Дневник путника | страница 7
Я слушаю этих женщин, как слушал раньше других, как завтра, послезавтра услышу третьих. Мужики обычно ругают Горбачева, интересуются, что за человек Ельцин, можно ли ему верить, а женщины просто смотрят тебе в глаза и спрашивают: вы, мол, человек городской, можно ли надеяться на что-то хорошее или уже нет? Вспоминают, что при Брежневе в магазинах было все. В каких магазинах? Да в наших, деревенских. Крупы любые, сахара много, конфет любых, печеньев там разных тоже, про вино и говорить нечего. А сейчас если бы не своя картошка, капуста да огурцы — хоть с голоду помирай. Что-то начинаю лепетать, но потом, чувствуя всю фальшь своих слов, замолкаю. Они понимаючи кивают головами: кто ж сейчас во всем этом разберется?
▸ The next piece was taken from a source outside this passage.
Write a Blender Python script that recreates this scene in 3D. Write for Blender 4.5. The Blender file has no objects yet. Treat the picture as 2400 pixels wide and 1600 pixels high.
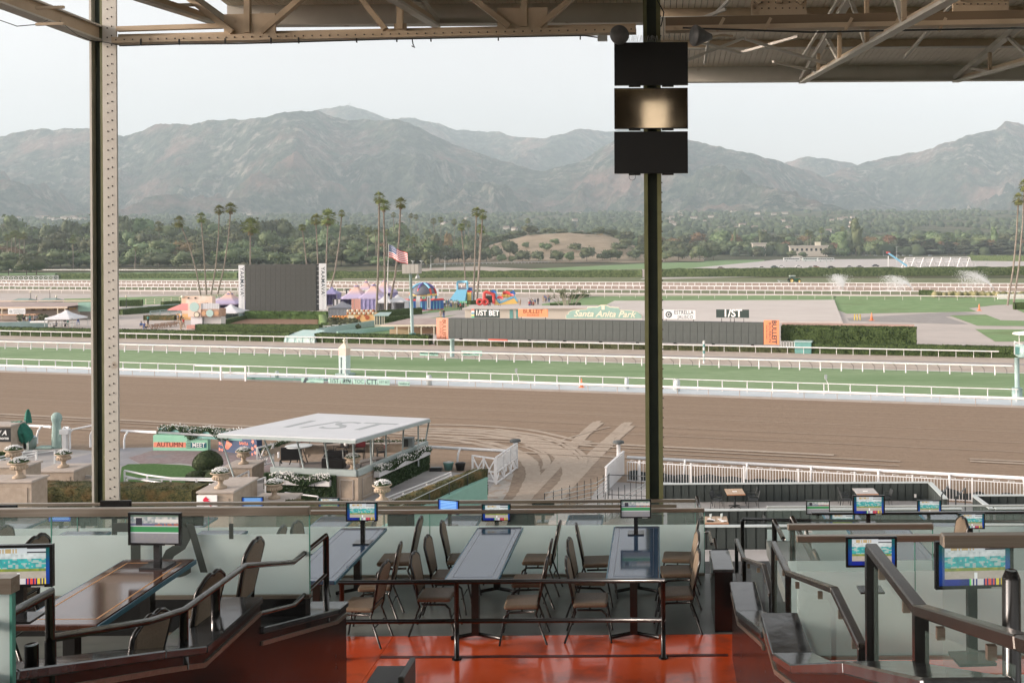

Елена Сергеевна Гришина вдруг вспоминает, что я с дороги и неплохо бы молочка попить, но дойка будет через час. «Пока будете ждать, сходите на могилу к нашей Солдатской Богоматери».
— Солдатской Богоматери?
— Да. А вы разве про Побуж ничего не знаете?
И оказывается, что медленное умирание Побужа — второй акт трагедии этой калужской деревни. Первая трагедия произошла зимой сорок первого — сорок второго года. В один день погибли сотни жителей деревни. Женщины, старики, дети. Сгорели заживо, расстреляны. Побуж — это русская Хатынь. Мне говорят, что есть книги о трагедии. Но я прошу рассказать мне о том, что произошло пятьдесят лет тому назад, тем более, Елена Сергеевна — очевидец тех событий. Есть две версии случившегося. По одной, причиной всему — деревенский дурачок, обливший водой труп немца (их много лежало по полям, бои были тяжкие) и вместе с ребятишками использовавший его для катания с гор. По другой, все дело в заблудившемся отряде красноармейцев, которым дали приют. А в деревне жил переводчик, предатель, поспешивший в ближайшую деревню, где стояла немецкая часть, сообщить об этом своим хозяевам. Расправа над ничем не повинными людьми была страшной. Большинство сгорело в своих домах. Кто пытался укрыться в немногих кирпичных строениях, тех расстреливали. Детей бросали в колодец. Спастись удалось немногим…
Братскую могилу невозможно увидеть издали. Прибрежные деревья, одичавший садик скрывают ее. Каменные ступеньки расшатались. Скромное надгробие. Над ним женщина в фуфайке, с непокрытой головой. Опустила голову. Русская женщина. Солдатка. Мать. Не знаю, кто автор этой скромной скульптуры, но только большего волнения я не испытывал нигде. Все просто, даже обыденно, скромно, без пафоса и монументальности. Деревья, небо, птицы в вышине, надгробие — и эта женщина. А я плакал, хотя раньше думал, что уже не могу плакать. Пусть земля вам будет пухом, русские люди. И простите нас за эти обвалившиеся ступени, заросшую сором ограду. Побуж опять опустел. Но с вами на вечные времена Солдатская Богоматерь… Как и обещал, зашел попрощаться на ферму. Подумал еще раз о тех, кто являлся автором скульптуры на могиле. Много у нас прекрасных обелисков, мемориалов. Чьи авторы получили (и заслуженно) всевозможные премии. Но мне кажется, что высшая награда для художника, когда его работа перестает быть просто скульптурой. Народ назвал русскую женщину в фуфайке Солдатской Богоматерью. Есть ли высшая оценка? На ферме меня ждало почти полное ведро с молоком. Просили не обижать и выпить все. После третьей кружки я «сломался». Когда Побуж остался далеко позади, я еще слышал гудение на ферме. Кто знает, может быть, это работали последние крестьяне Побужа? Я поднялся на гору. Вид открывался изумительный. От огромного леса, там, на востоке, будто убежали дети и теперь они маленькими зелеными островками украшали безбрежное всхолмье. Здесь была граница Калужской области. Здесь обрывалась дорога. Какой-то умник просто запахал ее. Но я не отчаивался. До Ретюни, ближайшей тульской деревни, было километра три, и я решил, что преодолеть их будет нетрудно.